Creating a self-organizing matrix

Something I’ve learned from working on a startup is that there are too many options. There’s no management to tell you which way you should be going. You’re too early to completely follow your customer’s judgement. And everyone seems to want something.

Traditionally, I’ve always used a product prioritization matrix.

impact and effort matrix

impact and effort matrix

However, being the sole-judge, it was easy to get too excited with what I wanted to build next and forget what customers actually wanted.

This made it super fuzzy to think about which items to go after next, and not enough conviction that it was always the right thing.

Prioritizing without decisions

If you think about it, everything on the prioritization matrix is just a x,y coordinate.

If we have the right formula to calculate cost and impact, we can plot all of our features.

quantitatively graphing my features

quantitatively graphing my features

For any bubble on the chart, we should be able to clearly calculate why it has a certain impact score, or a cost.

This puts everyone on the same page about the feature to build next.

How it works

We’ll come up with ways to score both impact and cost, and plot our points

Calculate Impact

The first step is picking the criteria that define impact for your team.

For example, here are a few questions that I use to judge our features:

  1. Expected - Do customers expect this feature from us? (e.g. competitors)
  2. Wow Factor - Does building this make our users go wow?
  3. Need by Others - Is this a dependency for other items?

The trick is to make the answers boil down to a number. In my case, a series of 1’s and 0’s that represent yes and no answers. (binary answers require the least thinking and debate)

Feature Expected Wow Need by Others Impact
add checklist 1 0 1 2
share space 0 0 1 1
time tracking 1 1 1 3

The SUM of all the columns is the final impact score. You can also add multipliers to assign different weights to skew one criteria over the other.
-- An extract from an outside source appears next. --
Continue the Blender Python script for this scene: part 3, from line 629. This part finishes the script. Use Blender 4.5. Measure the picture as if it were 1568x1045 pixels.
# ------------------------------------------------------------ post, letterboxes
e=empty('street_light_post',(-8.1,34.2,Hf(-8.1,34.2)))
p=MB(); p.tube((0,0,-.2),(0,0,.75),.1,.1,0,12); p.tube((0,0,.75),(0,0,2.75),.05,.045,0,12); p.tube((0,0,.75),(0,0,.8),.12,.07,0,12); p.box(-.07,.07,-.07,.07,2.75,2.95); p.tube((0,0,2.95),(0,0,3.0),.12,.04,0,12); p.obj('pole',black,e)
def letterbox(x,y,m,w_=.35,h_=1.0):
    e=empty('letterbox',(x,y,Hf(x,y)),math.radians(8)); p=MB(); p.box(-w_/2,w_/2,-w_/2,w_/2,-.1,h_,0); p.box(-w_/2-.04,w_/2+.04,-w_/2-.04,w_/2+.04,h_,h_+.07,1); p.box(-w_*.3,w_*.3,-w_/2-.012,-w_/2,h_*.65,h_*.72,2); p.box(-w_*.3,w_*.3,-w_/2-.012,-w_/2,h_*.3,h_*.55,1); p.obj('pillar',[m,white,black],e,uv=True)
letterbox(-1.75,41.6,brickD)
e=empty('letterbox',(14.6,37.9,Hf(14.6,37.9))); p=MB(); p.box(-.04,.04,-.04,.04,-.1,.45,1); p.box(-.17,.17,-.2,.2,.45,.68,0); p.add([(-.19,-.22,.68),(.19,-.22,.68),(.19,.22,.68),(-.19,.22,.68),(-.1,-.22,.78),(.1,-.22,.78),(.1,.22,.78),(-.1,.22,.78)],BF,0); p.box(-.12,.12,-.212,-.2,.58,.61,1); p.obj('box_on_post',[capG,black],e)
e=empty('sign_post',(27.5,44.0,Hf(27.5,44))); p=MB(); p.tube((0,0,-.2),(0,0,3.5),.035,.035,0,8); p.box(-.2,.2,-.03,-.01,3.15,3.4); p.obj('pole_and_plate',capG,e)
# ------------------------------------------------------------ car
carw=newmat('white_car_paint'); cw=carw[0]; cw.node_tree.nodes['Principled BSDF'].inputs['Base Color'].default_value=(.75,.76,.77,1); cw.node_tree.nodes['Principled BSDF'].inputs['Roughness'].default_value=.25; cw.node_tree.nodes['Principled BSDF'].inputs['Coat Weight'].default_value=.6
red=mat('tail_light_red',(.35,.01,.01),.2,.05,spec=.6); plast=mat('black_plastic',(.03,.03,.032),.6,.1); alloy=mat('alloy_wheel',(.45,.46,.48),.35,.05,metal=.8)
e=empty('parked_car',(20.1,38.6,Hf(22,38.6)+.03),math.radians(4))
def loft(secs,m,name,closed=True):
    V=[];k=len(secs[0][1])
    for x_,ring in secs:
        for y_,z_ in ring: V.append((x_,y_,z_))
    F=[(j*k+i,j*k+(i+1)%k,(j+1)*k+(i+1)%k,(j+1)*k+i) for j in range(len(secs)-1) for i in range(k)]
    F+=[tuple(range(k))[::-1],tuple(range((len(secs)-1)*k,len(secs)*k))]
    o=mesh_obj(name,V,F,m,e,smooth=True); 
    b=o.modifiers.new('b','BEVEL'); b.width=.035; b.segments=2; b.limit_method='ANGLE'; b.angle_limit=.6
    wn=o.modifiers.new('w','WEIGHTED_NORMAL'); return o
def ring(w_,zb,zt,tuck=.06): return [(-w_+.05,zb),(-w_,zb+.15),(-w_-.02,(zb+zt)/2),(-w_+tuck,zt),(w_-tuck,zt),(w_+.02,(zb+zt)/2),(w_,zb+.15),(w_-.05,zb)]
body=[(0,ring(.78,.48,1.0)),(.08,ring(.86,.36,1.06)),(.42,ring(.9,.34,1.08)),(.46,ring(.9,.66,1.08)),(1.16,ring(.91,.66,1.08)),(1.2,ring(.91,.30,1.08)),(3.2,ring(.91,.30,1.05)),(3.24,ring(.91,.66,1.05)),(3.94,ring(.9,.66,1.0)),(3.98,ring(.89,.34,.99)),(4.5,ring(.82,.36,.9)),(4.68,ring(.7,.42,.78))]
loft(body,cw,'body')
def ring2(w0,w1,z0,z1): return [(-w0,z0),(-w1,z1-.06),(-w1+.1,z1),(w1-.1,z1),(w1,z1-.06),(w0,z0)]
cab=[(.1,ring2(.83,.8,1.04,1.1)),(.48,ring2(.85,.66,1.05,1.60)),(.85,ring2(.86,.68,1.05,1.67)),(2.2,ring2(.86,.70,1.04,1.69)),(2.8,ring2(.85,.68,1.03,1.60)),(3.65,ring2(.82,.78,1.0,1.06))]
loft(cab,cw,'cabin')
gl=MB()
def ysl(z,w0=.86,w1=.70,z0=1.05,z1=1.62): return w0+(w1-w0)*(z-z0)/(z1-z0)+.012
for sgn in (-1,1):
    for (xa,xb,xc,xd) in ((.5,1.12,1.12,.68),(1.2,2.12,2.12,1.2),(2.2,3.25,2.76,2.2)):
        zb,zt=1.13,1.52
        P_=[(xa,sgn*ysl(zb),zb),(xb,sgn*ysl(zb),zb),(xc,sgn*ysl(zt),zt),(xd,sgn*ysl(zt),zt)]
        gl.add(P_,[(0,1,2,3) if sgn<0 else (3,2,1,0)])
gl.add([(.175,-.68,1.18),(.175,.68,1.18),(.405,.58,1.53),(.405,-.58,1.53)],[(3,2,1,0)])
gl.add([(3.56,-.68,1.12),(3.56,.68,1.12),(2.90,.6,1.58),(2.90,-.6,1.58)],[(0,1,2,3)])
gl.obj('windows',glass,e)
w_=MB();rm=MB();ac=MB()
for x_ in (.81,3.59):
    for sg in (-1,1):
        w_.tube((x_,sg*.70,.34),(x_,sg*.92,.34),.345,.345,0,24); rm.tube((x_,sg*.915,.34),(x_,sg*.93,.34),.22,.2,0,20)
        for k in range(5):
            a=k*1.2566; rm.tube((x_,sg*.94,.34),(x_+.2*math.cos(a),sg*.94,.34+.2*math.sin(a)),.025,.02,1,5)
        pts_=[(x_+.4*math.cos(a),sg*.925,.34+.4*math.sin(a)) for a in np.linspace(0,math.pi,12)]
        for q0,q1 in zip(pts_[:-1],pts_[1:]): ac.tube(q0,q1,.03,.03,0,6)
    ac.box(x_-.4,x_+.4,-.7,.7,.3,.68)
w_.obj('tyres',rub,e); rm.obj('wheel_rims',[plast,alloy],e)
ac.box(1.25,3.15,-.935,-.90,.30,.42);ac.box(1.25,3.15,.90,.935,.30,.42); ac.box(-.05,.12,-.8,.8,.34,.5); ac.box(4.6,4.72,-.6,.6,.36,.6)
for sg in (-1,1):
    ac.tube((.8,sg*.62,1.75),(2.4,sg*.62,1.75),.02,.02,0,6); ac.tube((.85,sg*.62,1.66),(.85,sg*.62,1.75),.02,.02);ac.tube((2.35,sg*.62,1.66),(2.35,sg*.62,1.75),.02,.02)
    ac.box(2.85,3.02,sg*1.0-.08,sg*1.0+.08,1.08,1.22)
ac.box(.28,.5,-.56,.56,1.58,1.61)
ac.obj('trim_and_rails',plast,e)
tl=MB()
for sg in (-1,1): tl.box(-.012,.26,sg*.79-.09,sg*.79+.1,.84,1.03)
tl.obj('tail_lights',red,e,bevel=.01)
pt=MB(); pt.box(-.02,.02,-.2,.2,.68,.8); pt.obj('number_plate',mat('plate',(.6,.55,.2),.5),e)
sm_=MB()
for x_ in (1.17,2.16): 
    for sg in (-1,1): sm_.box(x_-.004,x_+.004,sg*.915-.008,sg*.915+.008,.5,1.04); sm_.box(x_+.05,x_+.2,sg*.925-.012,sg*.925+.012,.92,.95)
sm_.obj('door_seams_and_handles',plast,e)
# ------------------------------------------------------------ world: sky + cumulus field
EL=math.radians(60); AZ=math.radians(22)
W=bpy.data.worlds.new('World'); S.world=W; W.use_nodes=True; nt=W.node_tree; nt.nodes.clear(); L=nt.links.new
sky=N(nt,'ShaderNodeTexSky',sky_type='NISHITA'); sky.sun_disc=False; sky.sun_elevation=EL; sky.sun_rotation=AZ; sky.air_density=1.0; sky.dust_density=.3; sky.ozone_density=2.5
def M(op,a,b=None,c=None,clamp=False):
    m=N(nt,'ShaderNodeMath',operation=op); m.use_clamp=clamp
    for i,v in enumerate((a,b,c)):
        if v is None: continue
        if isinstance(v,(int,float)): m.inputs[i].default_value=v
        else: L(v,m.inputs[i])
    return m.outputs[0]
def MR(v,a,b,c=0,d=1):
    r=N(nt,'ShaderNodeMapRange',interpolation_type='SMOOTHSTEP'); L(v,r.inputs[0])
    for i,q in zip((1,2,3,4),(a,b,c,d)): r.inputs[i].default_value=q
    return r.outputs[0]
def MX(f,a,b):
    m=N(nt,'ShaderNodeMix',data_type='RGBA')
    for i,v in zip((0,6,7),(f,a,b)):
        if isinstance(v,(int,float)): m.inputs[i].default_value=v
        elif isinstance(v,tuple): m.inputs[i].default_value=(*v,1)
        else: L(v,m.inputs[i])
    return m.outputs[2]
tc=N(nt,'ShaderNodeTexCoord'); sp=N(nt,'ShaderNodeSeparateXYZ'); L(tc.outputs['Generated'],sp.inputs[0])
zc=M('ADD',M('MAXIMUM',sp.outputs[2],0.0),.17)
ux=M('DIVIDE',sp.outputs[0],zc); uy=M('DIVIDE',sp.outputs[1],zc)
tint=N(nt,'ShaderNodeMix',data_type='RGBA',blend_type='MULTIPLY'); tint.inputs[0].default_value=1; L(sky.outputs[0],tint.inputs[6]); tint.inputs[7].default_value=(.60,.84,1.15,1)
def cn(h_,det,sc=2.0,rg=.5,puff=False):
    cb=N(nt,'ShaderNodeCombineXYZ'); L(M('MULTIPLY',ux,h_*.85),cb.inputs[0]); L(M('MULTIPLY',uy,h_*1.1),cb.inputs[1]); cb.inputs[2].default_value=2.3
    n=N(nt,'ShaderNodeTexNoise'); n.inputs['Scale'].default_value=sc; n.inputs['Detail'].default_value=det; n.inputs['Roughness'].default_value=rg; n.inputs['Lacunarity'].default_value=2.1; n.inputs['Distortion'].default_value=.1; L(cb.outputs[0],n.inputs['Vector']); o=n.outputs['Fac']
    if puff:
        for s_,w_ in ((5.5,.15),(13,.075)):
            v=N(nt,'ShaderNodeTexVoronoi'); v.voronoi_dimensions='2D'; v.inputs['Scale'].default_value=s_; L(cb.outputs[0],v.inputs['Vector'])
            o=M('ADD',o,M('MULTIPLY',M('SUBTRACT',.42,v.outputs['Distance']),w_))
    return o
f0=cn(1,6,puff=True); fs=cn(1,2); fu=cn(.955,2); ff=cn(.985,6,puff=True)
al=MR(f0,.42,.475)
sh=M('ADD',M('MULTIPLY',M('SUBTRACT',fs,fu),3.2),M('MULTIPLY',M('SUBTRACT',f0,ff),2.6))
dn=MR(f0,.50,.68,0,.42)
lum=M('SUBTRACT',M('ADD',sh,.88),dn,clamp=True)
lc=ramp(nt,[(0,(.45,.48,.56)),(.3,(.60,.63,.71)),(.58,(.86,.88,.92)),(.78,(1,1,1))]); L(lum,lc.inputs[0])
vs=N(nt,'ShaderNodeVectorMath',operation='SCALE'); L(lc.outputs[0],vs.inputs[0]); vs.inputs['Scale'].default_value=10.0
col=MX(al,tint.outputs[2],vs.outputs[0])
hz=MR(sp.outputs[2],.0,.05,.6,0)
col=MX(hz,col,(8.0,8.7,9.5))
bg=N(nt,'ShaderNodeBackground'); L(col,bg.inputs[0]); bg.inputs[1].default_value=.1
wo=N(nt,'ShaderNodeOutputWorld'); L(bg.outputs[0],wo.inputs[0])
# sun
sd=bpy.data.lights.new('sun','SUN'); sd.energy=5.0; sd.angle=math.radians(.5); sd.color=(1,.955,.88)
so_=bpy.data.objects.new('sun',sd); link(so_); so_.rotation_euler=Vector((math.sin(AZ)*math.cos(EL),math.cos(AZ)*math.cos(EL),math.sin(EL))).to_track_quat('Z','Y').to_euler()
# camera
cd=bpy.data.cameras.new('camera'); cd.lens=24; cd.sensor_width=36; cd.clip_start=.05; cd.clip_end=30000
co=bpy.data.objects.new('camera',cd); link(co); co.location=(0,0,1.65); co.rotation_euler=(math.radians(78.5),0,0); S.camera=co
The more granular you make your criteria, the more varied your impact scores will be. You’ll also be to articulate to your team why one feature is more meaningful than another.

Adding Dev Effort

To complete your prioritization matrix, you need to add in an estimated cost for developer effort.

I use t-shirt sizing for my cost column. So I estimate effort on a scale of 1-3 depending on how big an item is.

Feature Impact Estimated Cost
add checklist 3 2
share space 1 1
time tracking 4 3

You can then plot the cost vs impact score as a scatter chart, and get a working plot.

However, you’ll realize that the bubbles begin to overlay each other. This is because there is too much overlap in the costs among items.

To overcome this, I multiply the total cost with a randomize function.

=D2*(1+RANDBETWEEN(1,5)*0.15)

This adds variance. A good random factor helps us consider the completion of items ahead of schedule, and behind schedule.

I also apply a similar variance to the impact column to shuffle the items around a tad more.

Final Decisions

Here is my final plot:

and the final feature table looks like

When deciding to pick the next items for the sprint, we rank by items that have the highest impact, and work backwards to what we can fit in.